DIRECTIONS FOR THIS TASK: Find every line with "scene" in it, then report how many there are and nothing more.

INFORMATION SHOWN:
....

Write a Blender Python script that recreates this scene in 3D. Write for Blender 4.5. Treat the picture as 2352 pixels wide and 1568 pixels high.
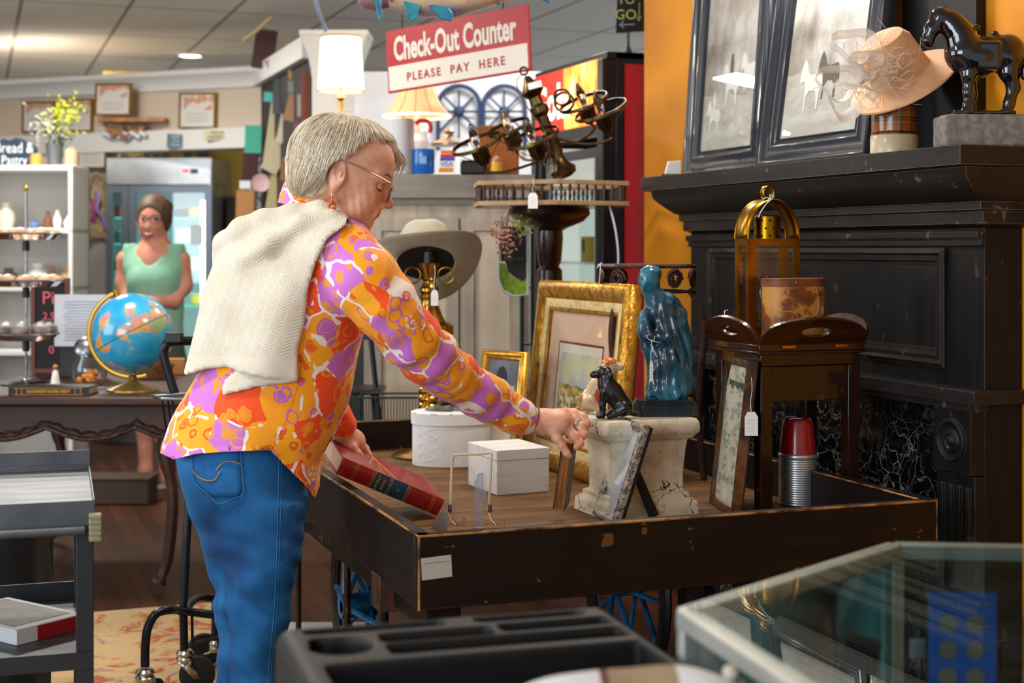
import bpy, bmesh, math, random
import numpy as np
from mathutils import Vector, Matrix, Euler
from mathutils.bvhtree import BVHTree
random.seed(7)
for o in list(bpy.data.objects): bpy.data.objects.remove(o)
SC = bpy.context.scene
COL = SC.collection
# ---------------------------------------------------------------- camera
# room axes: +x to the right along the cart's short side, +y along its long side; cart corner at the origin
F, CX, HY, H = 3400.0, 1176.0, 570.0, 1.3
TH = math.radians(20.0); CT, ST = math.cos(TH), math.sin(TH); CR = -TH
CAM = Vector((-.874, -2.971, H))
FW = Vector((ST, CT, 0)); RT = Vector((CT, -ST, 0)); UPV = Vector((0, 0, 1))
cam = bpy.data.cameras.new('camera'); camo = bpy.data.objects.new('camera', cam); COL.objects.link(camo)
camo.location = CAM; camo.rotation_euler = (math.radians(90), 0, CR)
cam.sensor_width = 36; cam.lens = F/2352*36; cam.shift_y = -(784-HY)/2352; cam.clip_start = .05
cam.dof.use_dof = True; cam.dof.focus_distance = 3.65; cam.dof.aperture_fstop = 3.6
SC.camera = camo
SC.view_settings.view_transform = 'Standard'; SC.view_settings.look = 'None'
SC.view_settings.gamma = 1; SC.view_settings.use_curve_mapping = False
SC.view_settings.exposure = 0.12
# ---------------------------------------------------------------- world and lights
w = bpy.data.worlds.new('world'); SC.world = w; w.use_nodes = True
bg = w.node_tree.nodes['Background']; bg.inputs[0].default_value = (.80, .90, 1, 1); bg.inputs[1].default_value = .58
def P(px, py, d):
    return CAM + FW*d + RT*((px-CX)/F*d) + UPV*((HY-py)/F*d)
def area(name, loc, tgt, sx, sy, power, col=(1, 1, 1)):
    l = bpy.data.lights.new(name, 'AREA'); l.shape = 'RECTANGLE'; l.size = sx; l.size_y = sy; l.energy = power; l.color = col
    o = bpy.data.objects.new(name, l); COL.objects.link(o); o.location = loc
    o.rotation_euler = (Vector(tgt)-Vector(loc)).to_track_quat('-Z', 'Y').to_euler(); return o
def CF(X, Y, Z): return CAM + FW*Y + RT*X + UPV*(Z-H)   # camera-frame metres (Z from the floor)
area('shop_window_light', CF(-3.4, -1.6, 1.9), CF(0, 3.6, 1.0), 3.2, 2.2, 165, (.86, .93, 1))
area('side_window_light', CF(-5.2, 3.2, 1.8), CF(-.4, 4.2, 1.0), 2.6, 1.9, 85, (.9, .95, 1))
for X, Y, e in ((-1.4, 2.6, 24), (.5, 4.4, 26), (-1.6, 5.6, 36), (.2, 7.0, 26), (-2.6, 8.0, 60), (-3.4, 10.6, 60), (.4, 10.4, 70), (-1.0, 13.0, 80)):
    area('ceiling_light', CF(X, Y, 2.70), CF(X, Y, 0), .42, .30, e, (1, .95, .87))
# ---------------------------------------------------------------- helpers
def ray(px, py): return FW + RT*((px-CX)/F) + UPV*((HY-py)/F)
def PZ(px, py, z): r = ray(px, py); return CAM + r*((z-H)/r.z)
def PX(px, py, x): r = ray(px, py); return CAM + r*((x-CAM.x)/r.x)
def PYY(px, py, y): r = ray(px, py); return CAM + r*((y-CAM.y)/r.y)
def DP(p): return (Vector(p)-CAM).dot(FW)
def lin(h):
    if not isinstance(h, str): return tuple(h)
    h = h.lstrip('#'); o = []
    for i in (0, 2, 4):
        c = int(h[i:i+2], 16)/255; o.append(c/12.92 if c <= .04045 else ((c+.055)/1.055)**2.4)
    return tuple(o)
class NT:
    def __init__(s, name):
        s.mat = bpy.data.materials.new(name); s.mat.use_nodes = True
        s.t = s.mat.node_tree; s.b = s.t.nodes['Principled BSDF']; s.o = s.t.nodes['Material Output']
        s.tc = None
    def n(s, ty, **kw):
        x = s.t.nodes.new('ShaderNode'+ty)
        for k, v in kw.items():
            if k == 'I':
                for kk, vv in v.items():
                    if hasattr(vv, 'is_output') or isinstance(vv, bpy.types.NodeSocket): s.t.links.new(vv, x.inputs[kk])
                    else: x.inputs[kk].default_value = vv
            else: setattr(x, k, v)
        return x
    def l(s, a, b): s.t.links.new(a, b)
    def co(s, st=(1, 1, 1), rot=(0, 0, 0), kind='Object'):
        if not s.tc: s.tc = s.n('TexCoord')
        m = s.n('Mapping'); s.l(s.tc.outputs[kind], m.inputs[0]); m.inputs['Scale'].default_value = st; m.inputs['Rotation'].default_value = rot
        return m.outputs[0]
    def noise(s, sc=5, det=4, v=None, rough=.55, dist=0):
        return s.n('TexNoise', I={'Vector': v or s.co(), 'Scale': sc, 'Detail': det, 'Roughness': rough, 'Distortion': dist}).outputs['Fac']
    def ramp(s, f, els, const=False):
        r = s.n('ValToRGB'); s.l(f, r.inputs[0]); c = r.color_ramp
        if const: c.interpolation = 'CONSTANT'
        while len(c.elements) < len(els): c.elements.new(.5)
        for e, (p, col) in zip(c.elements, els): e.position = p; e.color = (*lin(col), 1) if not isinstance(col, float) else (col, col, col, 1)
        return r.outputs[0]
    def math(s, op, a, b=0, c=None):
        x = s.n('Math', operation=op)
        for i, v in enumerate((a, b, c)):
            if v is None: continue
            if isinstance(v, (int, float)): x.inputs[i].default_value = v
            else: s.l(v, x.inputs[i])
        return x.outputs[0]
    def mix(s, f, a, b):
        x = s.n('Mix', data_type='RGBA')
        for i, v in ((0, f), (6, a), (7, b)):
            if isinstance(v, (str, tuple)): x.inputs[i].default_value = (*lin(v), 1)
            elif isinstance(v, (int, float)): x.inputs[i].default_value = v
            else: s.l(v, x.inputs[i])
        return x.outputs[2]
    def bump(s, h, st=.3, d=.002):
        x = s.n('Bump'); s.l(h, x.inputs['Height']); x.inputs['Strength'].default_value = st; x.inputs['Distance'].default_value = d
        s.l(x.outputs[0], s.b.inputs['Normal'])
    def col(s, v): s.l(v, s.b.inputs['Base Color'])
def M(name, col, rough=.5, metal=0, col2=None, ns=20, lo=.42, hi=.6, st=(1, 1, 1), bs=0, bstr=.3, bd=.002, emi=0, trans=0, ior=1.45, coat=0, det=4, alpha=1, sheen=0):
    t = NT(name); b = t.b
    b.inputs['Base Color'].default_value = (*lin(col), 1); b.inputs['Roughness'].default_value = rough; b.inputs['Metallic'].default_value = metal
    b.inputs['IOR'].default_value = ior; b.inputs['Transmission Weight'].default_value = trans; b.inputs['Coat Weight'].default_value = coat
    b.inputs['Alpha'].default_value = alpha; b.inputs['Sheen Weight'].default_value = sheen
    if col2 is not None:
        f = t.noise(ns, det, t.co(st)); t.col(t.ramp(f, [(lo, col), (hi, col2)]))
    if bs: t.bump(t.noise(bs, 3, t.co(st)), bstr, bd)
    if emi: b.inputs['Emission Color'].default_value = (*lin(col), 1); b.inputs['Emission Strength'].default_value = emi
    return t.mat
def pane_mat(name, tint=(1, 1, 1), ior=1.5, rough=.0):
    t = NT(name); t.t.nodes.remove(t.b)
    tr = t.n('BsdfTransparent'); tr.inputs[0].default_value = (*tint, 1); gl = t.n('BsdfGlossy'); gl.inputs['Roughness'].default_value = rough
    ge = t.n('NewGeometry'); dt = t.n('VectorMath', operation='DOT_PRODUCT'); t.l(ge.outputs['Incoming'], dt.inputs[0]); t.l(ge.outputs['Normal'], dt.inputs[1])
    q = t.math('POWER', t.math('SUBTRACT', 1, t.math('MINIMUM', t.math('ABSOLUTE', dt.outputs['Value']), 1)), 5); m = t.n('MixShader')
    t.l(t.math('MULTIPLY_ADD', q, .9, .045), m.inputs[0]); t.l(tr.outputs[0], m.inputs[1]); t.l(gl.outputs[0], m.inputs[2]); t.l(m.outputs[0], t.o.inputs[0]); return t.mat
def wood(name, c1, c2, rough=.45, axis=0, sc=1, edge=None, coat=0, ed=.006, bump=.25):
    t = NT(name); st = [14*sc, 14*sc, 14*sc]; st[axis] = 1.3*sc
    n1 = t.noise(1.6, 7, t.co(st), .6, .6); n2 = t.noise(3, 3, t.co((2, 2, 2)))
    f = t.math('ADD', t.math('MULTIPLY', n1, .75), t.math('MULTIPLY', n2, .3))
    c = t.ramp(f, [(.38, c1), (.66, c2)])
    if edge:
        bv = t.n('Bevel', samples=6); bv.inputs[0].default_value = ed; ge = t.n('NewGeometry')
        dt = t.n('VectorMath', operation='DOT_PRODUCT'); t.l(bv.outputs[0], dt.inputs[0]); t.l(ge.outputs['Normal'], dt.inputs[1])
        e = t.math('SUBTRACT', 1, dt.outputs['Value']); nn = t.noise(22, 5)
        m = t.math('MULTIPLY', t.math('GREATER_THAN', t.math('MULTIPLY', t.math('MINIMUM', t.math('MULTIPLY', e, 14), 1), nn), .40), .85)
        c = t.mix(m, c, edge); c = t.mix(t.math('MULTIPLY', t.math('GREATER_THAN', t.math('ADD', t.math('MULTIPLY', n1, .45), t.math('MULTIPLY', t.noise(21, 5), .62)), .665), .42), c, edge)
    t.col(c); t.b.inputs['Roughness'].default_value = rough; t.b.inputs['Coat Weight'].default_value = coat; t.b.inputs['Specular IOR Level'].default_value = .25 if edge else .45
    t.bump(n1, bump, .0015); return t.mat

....

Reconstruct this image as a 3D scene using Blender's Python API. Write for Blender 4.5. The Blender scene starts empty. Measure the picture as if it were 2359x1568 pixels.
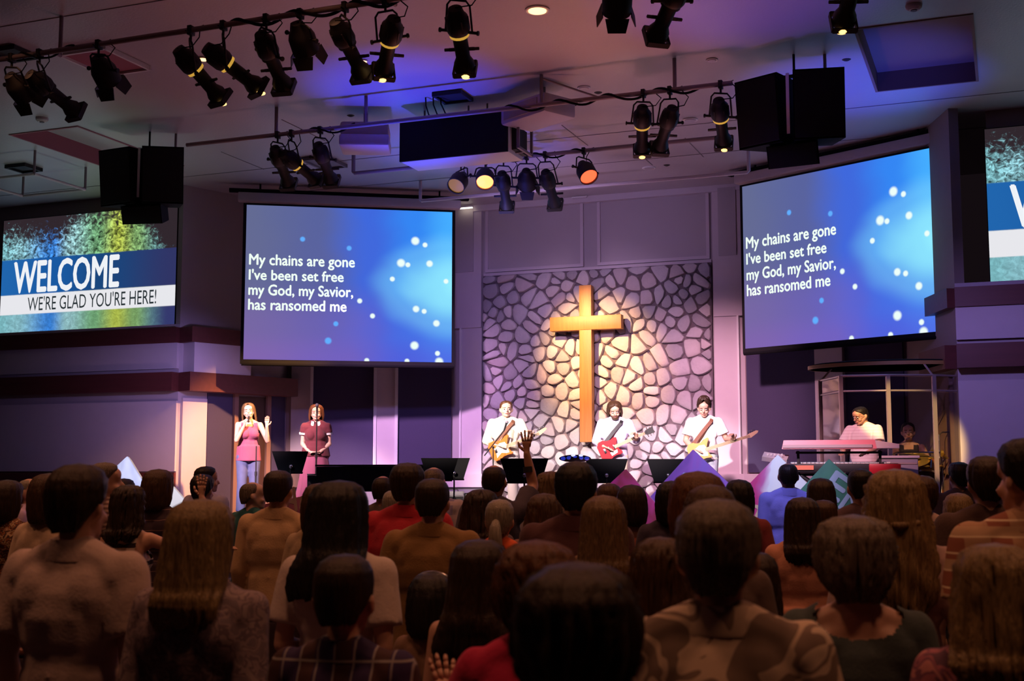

....

WORKED SOLUTION: 3